DATA PROVIDED:
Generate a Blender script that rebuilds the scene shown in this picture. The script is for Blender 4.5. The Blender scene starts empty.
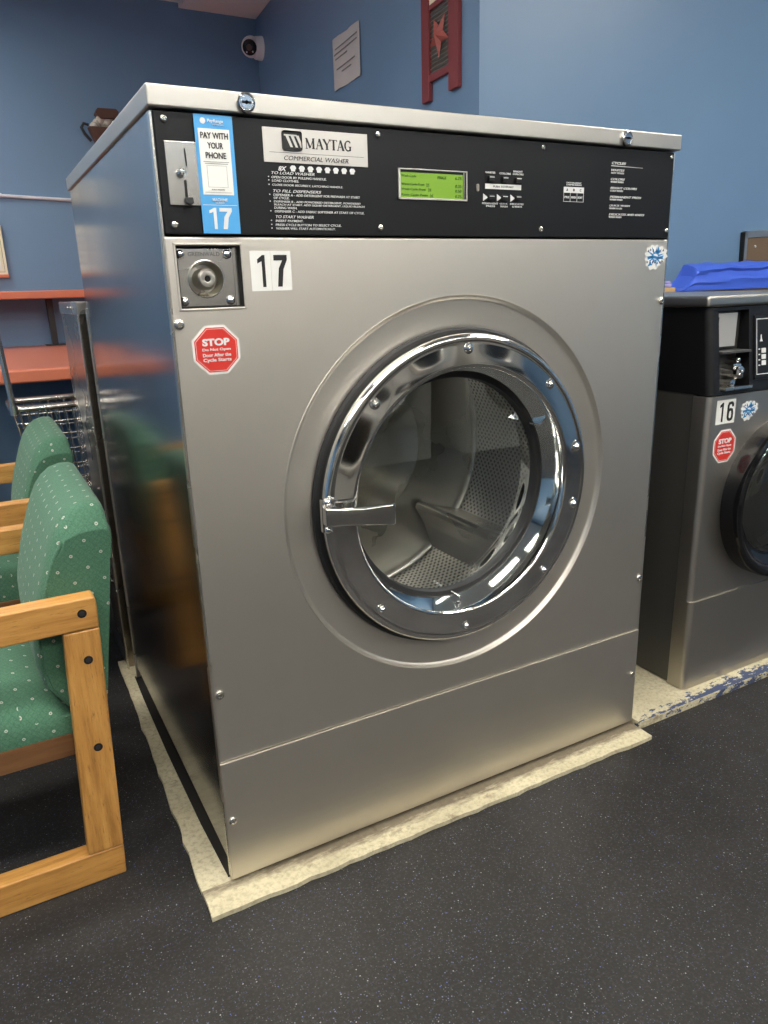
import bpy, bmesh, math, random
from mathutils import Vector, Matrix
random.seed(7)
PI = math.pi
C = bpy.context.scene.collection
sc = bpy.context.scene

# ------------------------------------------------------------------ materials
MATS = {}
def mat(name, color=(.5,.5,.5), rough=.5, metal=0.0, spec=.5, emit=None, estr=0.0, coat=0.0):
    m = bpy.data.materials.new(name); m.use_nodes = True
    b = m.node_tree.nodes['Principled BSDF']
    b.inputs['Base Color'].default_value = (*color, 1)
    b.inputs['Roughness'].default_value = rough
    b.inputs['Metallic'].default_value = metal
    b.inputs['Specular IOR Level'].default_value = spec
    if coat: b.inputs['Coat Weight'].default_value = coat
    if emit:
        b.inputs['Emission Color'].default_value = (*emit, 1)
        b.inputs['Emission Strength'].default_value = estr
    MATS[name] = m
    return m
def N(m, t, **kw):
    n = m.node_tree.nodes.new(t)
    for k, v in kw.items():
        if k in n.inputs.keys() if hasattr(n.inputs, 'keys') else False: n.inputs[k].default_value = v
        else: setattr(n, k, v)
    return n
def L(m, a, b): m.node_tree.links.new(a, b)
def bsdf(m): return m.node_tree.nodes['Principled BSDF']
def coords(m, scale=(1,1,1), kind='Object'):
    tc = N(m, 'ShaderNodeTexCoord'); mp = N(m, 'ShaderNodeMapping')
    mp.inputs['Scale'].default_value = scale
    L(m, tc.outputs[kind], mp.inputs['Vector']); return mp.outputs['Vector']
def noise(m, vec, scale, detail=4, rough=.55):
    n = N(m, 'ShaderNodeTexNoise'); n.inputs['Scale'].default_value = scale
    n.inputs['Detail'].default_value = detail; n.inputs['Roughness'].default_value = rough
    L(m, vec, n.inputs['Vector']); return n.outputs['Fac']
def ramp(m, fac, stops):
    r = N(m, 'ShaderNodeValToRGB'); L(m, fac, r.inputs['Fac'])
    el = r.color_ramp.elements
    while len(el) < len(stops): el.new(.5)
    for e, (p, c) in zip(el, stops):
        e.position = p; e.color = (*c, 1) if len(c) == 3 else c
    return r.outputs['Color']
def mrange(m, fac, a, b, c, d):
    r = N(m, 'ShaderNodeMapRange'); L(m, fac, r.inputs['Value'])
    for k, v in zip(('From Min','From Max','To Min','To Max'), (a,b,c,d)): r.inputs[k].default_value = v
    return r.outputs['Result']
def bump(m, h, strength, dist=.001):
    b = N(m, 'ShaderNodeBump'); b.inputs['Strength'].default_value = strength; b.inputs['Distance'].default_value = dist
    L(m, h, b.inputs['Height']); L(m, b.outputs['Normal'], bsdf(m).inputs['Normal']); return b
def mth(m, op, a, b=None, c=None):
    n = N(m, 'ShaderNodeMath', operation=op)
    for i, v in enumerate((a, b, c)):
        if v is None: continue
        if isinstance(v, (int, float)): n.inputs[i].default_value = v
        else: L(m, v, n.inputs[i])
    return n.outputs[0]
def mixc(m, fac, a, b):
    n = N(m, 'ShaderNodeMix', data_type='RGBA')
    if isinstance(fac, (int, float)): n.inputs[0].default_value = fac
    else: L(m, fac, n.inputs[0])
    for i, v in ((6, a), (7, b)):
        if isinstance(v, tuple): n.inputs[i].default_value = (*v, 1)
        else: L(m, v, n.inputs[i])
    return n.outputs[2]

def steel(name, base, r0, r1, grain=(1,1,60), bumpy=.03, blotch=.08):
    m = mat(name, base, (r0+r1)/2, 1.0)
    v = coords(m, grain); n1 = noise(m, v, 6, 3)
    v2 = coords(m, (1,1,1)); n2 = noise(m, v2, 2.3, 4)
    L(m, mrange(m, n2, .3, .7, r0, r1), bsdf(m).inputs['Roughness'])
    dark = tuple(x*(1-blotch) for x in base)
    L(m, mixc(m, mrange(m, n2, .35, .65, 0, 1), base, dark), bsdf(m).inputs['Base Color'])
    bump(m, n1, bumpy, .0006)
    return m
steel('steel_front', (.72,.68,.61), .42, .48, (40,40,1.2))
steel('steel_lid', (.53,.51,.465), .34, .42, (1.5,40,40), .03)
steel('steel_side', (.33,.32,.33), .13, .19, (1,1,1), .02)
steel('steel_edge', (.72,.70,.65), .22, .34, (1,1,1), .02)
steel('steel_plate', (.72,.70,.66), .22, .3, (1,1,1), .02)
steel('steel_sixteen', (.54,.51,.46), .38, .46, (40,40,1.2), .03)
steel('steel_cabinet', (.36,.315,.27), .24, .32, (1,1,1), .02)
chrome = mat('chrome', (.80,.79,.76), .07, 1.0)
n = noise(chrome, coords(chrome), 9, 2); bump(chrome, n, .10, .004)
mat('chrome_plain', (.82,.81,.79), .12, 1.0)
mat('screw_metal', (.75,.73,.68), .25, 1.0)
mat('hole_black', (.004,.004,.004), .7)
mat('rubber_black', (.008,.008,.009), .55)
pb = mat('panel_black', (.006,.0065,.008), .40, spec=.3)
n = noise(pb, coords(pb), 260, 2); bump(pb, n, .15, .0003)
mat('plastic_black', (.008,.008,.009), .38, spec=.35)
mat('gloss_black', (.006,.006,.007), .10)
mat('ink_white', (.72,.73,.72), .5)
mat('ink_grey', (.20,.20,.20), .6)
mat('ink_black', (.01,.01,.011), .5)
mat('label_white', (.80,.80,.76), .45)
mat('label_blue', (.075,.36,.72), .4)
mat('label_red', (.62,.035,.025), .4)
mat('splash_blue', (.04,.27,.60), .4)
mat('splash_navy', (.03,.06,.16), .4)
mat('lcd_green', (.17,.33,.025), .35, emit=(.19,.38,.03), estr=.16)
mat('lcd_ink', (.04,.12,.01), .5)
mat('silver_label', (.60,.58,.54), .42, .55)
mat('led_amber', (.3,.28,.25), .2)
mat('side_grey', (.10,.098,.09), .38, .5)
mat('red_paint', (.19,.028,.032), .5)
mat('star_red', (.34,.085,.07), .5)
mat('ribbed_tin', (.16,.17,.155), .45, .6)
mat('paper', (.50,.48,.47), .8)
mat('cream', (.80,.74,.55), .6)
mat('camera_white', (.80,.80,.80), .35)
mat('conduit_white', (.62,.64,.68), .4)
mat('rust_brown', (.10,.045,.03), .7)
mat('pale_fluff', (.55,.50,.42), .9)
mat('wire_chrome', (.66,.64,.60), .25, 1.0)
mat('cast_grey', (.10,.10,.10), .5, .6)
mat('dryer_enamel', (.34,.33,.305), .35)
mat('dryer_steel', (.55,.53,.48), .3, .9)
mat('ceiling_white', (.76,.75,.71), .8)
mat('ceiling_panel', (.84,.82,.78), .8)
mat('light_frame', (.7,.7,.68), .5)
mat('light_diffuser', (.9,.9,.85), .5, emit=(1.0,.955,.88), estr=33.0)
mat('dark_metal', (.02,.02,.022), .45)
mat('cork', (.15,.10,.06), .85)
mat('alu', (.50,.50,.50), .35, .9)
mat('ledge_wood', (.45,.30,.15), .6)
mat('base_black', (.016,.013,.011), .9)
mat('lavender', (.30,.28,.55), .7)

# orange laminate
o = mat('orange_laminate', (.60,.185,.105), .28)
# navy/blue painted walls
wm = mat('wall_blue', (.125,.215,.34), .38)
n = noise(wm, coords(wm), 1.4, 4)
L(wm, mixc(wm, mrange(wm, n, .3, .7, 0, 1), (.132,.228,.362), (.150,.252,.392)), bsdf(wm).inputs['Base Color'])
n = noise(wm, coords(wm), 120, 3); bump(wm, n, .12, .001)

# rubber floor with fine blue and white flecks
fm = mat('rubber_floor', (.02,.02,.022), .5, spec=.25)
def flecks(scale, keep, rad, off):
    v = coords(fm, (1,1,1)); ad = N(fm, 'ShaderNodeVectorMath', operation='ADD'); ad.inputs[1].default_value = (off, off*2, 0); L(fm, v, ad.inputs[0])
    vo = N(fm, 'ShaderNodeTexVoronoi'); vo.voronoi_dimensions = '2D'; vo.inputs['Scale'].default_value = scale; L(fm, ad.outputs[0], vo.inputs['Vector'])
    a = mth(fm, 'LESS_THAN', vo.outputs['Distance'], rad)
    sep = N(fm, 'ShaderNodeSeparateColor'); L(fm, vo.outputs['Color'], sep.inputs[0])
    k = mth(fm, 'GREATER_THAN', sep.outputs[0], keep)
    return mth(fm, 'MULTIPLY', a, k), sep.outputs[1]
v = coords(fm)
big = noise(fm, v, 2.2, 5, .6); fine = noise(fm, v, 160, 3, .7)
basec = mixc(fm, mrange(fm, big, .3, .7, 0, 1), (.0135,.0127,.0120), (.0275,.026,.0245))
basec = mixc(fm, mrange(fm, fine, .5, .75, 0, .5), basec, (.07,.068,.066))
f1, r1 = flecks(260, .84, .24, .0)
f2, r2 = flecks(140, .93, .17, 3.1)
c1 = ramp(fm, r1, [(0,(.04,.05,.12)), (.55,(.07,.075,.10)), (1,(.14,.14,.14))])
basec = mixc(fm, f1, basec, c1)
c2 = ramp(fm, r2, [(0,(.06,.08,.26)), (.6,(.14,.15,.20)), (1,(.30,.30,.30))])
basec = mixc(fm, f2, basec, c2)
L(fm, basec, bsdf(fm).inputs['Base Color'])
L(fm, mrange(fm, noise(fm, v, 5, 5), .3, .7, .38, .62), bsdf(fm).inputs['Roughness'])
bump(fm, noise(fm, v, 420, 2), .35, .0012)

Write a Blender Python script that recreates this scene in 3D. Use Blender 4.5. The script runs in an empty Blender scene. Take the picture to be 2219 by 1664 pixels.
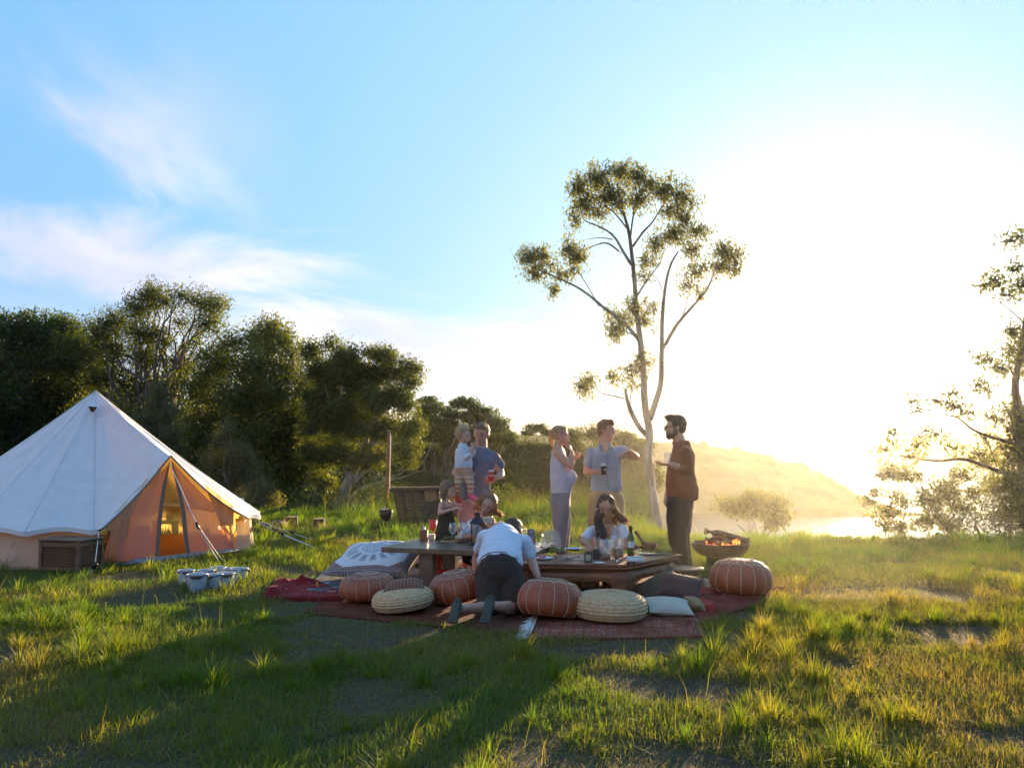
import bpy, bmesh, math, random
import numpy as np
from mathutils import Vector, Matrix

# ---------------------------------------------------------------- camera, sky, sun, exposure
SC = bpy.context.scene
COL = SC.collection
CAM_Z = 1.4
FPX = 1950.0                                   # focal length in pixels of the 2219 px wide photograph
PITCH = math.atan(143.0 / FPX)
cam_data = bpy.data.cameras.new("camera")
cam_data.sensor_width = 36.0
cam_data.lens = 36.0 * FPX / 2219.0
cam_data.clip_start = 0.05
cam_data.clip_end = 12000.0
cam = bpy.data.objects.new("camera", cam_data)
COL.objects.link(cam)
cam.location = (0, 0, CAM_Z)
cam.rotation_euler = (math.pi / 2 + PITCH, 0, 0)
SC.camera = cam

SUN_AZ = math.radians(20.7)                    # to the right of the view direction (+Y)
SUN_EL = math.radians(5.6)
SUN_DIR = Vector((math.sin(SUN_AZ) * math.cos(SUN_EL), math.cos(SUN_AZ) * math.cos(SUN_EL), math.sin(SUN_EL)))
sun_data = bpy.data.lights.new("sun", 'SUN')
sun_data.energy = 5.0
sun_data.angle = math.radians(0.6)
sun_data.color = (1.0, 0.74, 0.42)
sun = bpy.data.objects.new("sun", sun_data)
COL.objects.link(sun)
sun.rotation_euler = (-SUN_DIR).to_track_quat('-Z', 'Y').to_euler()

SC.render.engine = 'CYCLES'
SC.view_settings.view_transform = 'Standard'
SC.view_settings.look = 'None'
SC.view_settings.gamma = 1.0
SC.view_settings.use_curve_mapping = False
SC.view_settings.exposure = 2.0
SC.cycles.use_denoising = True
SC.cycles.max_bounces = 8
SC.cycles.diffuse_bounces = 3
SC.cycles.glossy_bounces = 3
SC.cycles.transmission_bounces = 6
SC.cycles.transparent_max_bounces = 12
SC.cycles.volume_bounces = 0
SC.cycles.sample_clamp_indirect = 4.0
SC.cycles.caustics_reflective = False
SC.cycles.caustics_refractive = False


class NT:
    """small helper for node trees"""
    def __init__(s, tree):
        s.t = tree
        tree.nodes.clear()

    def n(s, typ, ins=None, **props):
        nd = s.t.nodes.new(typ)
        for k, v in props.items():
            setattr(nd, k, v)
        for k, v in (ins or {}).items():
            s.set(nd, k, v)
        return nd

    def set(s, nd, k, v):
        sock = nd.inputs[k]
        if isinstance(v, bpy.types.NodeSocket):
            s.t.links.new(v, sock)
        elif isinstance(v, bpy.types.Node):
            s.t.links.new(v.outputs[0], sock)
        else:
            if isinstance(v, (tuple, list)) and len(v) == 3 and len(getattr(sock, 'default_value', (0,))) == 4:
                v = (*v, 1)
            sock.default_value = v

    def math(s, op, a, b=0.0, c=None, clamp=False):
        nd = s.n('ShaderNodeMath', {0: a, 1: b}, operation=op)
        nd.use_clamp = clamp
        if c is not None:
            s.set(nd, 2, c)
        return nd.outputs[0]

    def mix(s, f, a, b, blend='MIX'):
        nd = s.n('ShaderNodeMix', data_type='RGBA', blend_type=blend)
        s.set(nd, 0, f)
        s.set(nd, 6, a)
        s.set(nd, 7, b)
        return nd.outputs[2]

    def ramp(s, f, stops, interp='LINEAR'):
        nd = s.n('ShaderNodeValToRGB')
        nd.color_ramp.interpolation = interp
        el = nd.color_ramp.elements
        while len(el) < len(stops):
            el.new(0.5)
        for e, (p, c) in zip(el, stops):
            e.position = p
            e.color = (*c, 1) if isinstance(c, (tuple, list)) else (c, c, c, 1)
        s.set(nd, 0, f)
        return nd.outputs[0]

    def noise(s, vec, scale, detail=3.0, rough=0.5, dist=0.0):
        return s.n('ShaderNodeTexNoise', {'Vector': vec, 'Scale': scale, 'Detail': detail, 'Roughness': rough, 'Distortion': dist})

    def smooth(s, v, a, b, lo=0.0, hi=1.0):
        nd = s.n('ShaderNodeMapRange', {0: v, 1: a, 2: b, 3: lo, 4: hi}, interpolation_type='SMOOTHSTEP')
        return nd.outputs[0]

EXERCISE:
Except for the pictures, write out exactly the lines from the line that contains "Write a Blender" through the line that contains "SC.camera = cam", including both.

RESULT FOR THIS TASK:
Write a Blender Python script that recreates this scene in 3D. Use Blender 4.5. The script runs in an empty Blender scene. Take the picture to be 2219 by 1664 pixels.
import bpy, bmesh, math, random
import numpy as np
from mathutils import Vector, Matrix

# ---------------------------------------------------------------- camera, sky, sun, exposure
SC = bpy.context.scene
COL = SC.collection
CAM_Z = 1.4
FPX = 1950.0                                   # focal length in pixels of the 2219 px wide photograph
PITCH = math.atan(143.0 / FPX)
cam_data = bpy.data.cameras.new("camera")
cam_data.sensor_width = 36.0
cam_data.lens = 36.0 * FPX / 2219.0
cam_data.clip_start = 0.05
cam_data.clip_end = 12000.0
cam = bpy.data.objects.new("camera", cam_data)
COL.objects.link(cam)
cam.location = (0, 0, CAM_Z)
cam.rotation_euler = (math.pi / 2 + PITCH, 0, 0)
SC.camera = cam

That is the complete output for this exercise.